More than 60 per cent of companies in the UAE plan to take on new employees in the coming three months, according to a new survey by bayt.com.
Of these companies, 65 per cent plan to hire up to 10 employees in the next three months, according to the company’s bi-annual Job Index Survey, released yesterday.
Such optimism amongst employers has resulted in the number of UAE jobs listed on bayt.com rising to 5,000, a year-on-year increase of 25 per cent, according to bayt.com’s director of HR, Suha Mardelli.
Construction and tourism are the two most active sectors in terms of recruiting new talent, following the selection of Dubai in November to host Expo 2020.
Banking and finance was third on the list of most active sectors, followed by oil and gas.
Hiring sentiment had begun to pick up even before the Expo announcement, thanks to the relaunch of high-profile projects such as Dubai Pearl and the Dubai canal project.
“What we’re seeing here is not a spike due to the announcement, it’s in line with what we’ve reported earlier,” she said.

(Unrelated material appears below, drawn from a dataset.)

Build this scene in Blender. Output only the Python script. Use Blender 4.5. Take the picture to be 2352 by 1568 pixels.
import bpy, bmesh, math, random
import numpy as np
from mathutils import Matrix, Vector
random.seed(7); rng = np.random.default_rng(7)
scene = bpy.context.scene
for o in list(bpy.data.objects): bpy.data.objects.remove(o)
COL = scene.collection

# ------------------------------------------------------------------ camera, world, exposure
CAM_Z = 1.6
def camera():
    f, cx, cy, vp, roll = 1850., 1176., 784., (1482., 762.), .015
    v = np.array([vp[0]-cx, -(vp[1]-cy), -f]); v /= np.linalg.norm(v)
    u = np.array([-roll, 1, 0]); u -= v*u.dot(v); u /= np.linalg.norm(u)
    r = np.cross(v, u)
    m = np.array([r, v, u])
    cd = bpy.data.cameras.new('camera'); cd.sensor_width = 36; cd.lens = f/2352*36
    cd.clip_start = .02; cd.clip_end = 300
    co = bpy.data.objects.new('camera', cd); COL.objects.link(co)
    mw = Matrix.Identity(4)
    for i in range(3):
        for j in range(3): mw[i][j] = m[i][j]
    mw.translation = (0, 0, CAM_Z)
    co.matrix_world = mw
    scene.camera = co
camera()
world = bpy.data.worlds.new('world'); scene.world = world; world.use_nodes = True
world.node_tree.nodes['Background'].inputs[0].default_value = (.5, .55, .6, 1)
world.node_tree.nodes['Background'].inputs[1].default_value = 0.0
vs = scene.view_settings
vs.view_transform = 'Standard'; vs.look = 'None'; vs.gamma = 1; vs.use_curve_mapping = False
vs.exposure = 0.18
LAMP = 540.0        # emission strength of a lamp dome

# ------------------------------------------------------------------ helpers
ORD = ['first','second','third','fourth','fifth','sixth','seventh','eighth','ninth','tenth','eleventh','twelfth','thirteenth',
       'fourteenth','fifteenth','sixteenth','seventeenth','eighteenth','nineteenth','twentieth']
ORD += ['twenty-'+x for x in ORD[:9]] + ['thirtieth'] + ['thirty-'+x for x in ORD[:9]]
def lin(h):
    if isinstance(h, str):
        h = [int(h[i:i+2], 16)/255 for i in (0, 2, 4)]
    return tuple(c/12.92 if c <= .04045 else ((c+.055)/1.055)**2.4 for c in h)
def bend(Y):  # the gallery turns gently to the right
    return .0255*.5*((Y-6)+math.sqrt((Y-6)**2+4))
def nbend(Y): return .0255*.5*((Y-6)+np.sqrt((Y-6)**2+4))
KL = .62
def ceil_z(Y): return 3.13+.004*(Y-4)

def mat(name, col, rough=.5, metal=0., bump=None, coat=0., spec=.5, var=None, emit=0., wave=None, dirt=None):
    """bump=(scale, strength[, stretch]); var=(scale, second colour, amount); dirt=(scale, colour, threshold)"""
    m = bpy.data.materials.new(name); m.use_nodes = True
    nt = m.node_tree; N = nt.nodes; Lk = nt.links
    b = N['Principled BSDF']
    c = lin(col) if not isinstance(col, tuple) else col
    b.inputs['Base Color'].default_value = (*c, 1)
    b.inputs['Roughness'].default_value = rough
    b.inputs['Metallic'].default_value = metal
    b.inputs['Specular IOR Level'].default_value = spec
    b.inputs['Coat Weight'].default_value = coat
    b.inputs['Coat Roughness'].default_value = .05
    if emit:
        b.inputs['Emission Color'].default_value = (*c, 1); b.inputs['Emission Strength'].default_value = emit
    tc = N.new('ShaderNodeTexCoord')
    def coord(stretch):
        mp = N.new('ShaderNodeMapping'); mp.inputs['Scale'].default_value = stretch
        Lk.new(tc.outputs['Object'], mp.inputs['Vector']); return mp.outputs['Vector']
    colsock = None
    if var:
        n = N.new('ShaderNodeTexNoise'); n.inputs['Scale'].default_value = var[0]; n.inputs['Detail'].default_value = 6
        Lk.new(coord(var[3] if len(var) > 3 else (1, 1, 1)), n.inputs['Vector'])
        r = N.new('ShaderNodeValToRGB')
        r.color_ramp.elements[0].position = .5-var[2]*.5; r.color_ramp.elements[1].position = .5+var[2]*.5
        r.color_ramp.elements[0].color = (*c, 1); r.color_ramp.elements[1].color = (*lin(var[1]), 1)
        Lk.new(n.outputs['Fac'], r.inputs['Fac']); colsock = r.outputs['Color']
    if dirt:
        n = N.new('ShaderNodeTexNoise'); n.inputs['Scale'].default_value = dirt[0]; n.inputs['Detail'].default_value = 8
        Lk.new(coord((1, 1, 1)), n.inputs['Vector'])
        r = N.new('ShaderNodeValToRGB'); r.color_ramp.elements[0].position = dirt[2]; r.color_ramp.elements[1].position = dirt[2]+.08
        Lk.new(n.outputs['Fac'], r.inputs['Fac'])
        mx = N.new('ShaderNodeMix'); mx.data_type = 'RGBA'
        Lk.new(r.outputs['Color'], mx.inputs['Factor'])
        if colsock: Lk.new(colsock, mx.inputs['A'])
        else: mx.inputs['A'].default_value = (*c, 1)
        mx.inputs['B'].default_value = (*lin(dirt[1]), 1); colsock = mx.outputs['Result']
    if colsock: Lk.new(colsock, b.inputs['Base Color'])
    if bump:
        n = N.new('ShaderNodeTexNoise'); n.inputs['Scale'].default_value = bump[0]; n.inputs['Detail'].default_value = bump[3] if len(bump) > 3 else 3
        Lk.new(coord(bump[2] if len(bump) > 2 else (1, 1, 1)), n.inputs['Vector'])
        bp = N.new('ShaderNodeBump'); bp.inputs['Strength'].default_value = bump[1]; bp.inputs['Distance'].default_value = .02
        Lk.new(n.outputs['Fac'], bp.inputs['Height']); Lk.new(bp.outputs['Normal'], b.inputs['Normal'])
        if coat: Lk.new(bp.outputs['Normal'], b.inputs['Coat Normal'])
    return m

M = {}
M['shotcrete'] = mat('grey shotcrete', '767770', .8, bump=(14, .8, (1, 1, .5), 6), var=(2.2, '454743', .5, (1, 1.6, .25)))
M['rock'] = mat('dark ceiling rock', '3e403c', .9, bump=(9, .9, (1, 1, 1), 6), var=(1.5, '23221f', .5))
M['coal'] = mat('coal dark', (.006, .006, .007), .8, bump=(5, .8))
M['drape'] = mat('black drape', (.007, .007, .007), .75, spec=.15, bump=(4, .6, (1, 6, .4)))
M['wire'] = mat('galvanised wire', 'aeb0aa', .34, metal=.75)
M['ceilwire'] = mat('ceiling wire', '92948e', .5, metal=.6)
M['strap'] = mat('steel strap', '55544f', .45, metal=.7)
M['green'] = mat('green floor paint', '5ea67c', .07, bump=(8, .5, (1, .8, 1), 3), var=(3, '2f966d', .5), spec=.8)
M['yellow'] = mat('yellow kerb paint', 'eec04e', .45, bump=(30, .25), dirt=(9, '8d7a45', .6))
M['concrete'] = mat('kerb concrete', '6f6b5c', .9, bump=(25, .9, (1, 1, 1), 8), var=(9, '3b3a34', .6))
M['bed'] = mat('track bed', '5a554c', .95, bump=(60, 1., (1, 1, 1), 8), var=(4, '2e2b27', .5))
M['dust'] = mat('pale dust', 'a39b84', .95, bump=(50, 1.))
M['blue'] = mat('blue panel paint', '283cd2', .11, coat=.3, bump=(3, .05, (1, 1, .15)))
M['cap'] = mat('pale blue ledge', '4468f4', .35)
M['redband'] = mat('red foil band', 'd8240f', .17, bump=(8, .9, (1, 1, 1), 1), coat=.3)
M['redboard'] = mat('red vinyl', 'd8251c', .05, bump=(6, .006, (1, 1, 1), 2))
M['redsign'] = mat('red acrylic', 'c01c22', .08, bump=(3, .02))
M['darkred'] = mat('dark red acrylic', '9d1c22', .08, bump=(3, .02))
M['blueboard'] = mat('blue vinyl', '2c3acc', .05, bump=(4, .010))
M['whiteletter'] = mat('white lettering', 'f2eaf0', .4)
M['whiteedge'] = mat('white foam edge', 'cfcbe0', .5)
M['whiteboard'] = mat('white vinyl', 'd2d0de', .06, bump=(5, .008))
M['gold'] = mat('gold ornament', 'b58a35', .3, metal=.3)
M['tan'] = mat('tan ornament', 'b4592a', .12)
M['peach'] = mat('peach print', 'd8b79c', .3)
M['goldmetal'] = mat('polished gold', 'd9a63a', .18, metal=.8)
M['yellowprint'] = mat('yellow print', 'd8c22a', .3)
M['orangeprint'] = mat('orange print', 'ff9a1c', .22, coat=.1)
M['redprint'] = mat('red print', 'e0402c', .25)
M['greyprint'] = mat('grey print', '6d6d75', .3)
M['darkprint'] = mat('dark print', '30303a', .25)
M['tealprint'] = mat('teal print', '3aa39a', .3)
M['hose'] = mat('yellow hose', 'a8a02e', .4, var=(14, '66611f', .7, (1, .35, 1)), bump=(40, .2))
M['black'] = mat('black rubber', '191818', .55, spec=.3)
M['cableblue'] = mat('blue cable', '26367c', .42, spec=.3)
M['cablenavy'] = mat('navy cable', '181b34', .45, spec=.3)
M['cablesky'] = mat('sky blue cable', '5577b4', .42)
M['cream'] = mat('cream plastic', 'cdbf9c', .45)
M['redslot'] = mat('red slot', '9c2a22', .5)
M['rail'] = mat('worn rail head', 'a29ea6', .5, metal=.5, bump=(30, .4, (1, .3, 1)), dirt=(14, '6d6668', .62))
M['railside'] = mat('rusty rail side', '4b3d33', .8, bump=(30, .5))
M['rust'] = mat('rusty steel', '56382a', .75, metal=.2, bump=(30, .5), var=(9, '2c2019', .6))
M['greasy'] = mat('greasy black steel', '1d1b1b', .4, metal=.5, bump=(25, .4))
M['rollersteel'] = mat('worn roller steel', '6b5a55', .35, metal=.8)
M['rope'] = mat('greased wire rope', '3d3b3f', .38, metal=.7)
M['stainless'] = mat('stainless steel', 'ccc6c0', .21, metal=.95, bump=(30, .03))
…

“What employers have been telling us has been pretty consistent with what they were saying before the announcement, as with or without the Expo there are plans to grow the economy.”
Of particular note is an increase in hiring at the executive level, which is likely in turn to lead to an increase of hiring of support teams around them, she said.
Despite such hiring trends, a repeat of the frantic hiring and soaring salaries offered by UAE employers is unlikely to be repeated, according to Harish Bhatia, unit manager for Hay Group in the Middle East.
“HR departments between 2006-08 were given the mandate to go out and recruit as much as possible, with the amount of money offered going up and up,” said Mr Bhatia.
“Since then HR and management practices in general in the UAE have matured a lot. They’re doing better to recruit the right people, manage them well and retain them.”
As a result turnover of staff at lower and entry levels in the UAE was lower than in Bahrain, Oman and Saudi Arabia, he said.
Senior expatriate executives in the UAE also have a lower turnover than in other Gulf markets, said Mr Bhattia, thanks to the country’s attractive social infrastructure and an equalling out of comparable salaries in other markets such as Qatar.
“In 2008-09 Qatar was offering higher salaries in an attempt to attract talent away from the UAE, but salaries have equalled out now.”
Hay Group’s Middle East Business Outlook Study for 2014, released yesterday, found that 84 per cent of companies in UAE are primarily focused on growing their revenue, market share and profitability levels.
Of these companies, 68 per cent expected such growth to happen within 12 to 18 months, the study found.